El final es trágico (de lo contrario, no hablaríamos de Conrad) y humano. En el contexto de la memética, no hay lugar donde esconderse y la realidad panóptica en donde nos adentramos nos hará soñar (nos recuerda el mensaje memético que ha originado el artículo) con el espejo de la reflexión de Warhol: ya no querremos nuestros 15 minutos de popularidad, sino nuestros 15 minutos de anonimato.
Memética y sentineleses
Quizá merezca la pena acabar, ya que hemos citado indirectamente a Valle-Inclán, mentando su callejón del Gato, con una mueca esperpéntica de nuestros días: más de 5 siglos después de que Occidente iniciara su supuesta «misión divina» de evangelizar a los pueblos colonizados, un misionero estadounidense de 26 años, John Chau, decidió que la idea todavía procede y que había que acercarse a los sentineleses, una tribu que permanece voluntariamente aislada del mundo en las Islas Andamán (India), en el golfo de Bengala, con el fin de evangelizarlos (sic).
La tribu, que ha padecido epidemias que han puesto en riesgo su supervivencia (recordemos el impacto del contacto entre europeos y amerindios, expuesto en ensayos como 1491 —Charles Mann— y Armas, gérmenes y acero —Jared Diamond—) durante contactos pretéritos con foráneos, acabó con el misionero sin miramientos.
El gobierno indio, en un raro achaque contemporáneo de sensatez, ha rechazado cualquier aparatoso dispositivo de rescate del cuerpo del ciudadano estadounidense, alegando la necesidad de salvaguardar la supervivencia de la tribu ante posibles epidemias víricas procedentes del exterior.

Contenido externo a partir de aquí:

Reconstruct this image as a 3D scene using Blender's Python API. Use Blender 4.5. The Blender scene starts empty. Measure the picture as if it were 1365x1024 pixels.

De momento, los sentineleses deciden sobre sus propias «circunstancias», recurriendo de nuevo a Ortega, ajenos a los intereses de Roma, del César y del exhibicionismo obligatorio de nuestro tiempo. Eso sí: su reflejo motivado por la supervivencia no ha escapado a las leyes del evolucionismo cultural y alimentó durante unos días la memesfera.